Aim. Take the lines from the beginning of the material through the line containing "PI = math.pi" and retype them exactly, leaving the pictures out.

Recorded information.
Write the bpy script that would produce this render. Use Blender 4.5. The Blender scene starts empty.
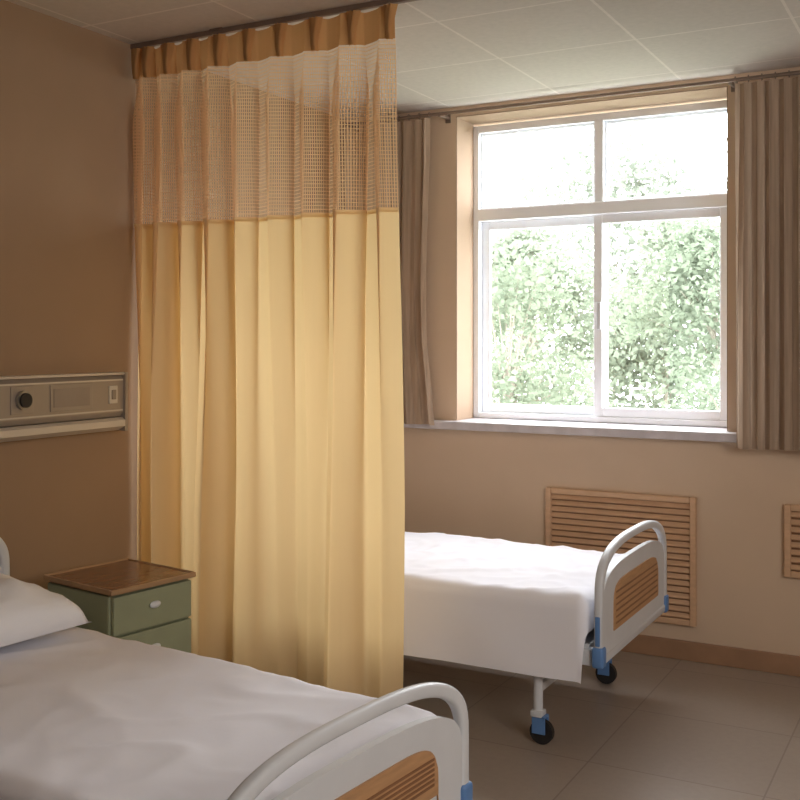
import bpy, bmesh, math, random
from mathutils import Vector, Matrix, noise
random.seed(7)
scene = bpy.context.scene
COL = scene.collection
OFF = Vector((0,0,0))
PI = math.pi

# ------------------------------------------------------------------ materials
def lin(c):
    out=[]
    for v in c:
        v=v/255.0
        out.append(v/12.92 if v<=0.04045 else ((v+0.055)/1.055)**2.4)
    return (out[0],out[1],out[2],1.0)
def newmat(name):
    m=bpy.data.materials.new(name); m.use_nodes=True
    nt=m.node_tree
    for n in list(nt.nodes): nt.nodes.remove(n)
    out=nt.nodes.new('ShaderNodeOutputMaterial')
    return m,nt,out
def noisecol(nt,rgb,var,scale,coord='Object',stretch=None):
    tc=nt.nodes.new('ShaderNodeTexCoord')
    mp=nt.nodes.new('ShaderNodeMapping')
    if stretch: mp.inputs['Scale'].default_value=stretch
    nt.links.new(tc.outputs[coord],mp.inputs[0])
    nz=nt.nodes.new('ShaderNodeTexNoise'); nz.inputs['Scale'].default_value=scale; nz.inputs['Detail'].default_value=4
    nt.links.new(mp.outputs[0],nz.inputs['Vector'])
    cr=nt.nodes.new('ShaderNodeValToRGB')
    c=lin(rgb)
    cr.color_ramp.elements[0].position=.3; cr.color_ramp.elements[1].position=.7
    cr.color_ramp.elements[0].color=tuple(max(0,x*(1-var)) for x in c[:3])+(1,)
    cr.color_ramp.elements[1].color=tuple(min(1,x*(1+var)) for x in c[:3])+(1,)
    nt.links.new(nz.outputs[0],cr.inputs[0])
    return cr.outputs[0],nz.outputs[0]
def mat(name,rgb,rough=.6,var=.08,scale=8,bump=0,metal=0,stretch=None,spec=.5):
    m,nt,out=newmat(name)
    col,fac=noisecol(nt,rgb,var,scale,stretch=stretch)
    b=nt.nodes.new('ShaderNodeBsdfPrincipled')
    nt.links.new(col,b.inputs['Base Color'])
    b.inputs['Roughness'].default_value=rough; b.inputs['Metallic'].default_value=metal
    b.inputs['Specular IOR Level'].default_value=spec
    if bump:
        bp=nt.nodes.new('ShaderNodeBump'); bp.inputs['Strength'].default_value=bump; bp.inputs['Distance'].default_value=.01
        nt.links.new(fac,bp.inputs['Height']); nt.links.new(bp.outputs[0],b.inputs['Normal'])
    nt.links.new(b.outputs[0],out.inputs[0])
    return m
def cloth_mat(name,rgb,trans=.35,var=.08,scale=30,stretch=(1,1,.05),trgb=None):
    m,nt,out=newmat(name)
    col,fac=noisecol(nt,rgb,var,scale,stretch=stretch)
    d=nt.nodes.new('ShaderNodeBsdfDiffuse'); t=nt.nodes.new('ShaderNodeBsdfTranslucent')
    nt.links.new(col,d.inputs[0])
    if trgb: t.inputs[0].default_value=lin(trgb)
    else: nt.links.new(col,t.inputs[0])
    mx=nt.nodes.new('ShaderNodeMixShader'); mx.inputs[0].default_value=trans
    nt.links.new(d.outputs[0],mx.inputs[1]); nt.links.new(t.outputs[0],mx.inputs[2])
    nt.links.new(mx.outputs[0],out.inputs[0])
    return m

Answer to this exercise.
Write the bpy script that would produce this render. Use Blender 4.5. The Blender scene starts empty.
import bpy, bmesh, math, random
from mathutils import Vector, Matrix, noise
random.seed(7)
scene = bpy.context.scene
COL = scene.collection
OFF = Vector((0,0,0))
PI = math.pi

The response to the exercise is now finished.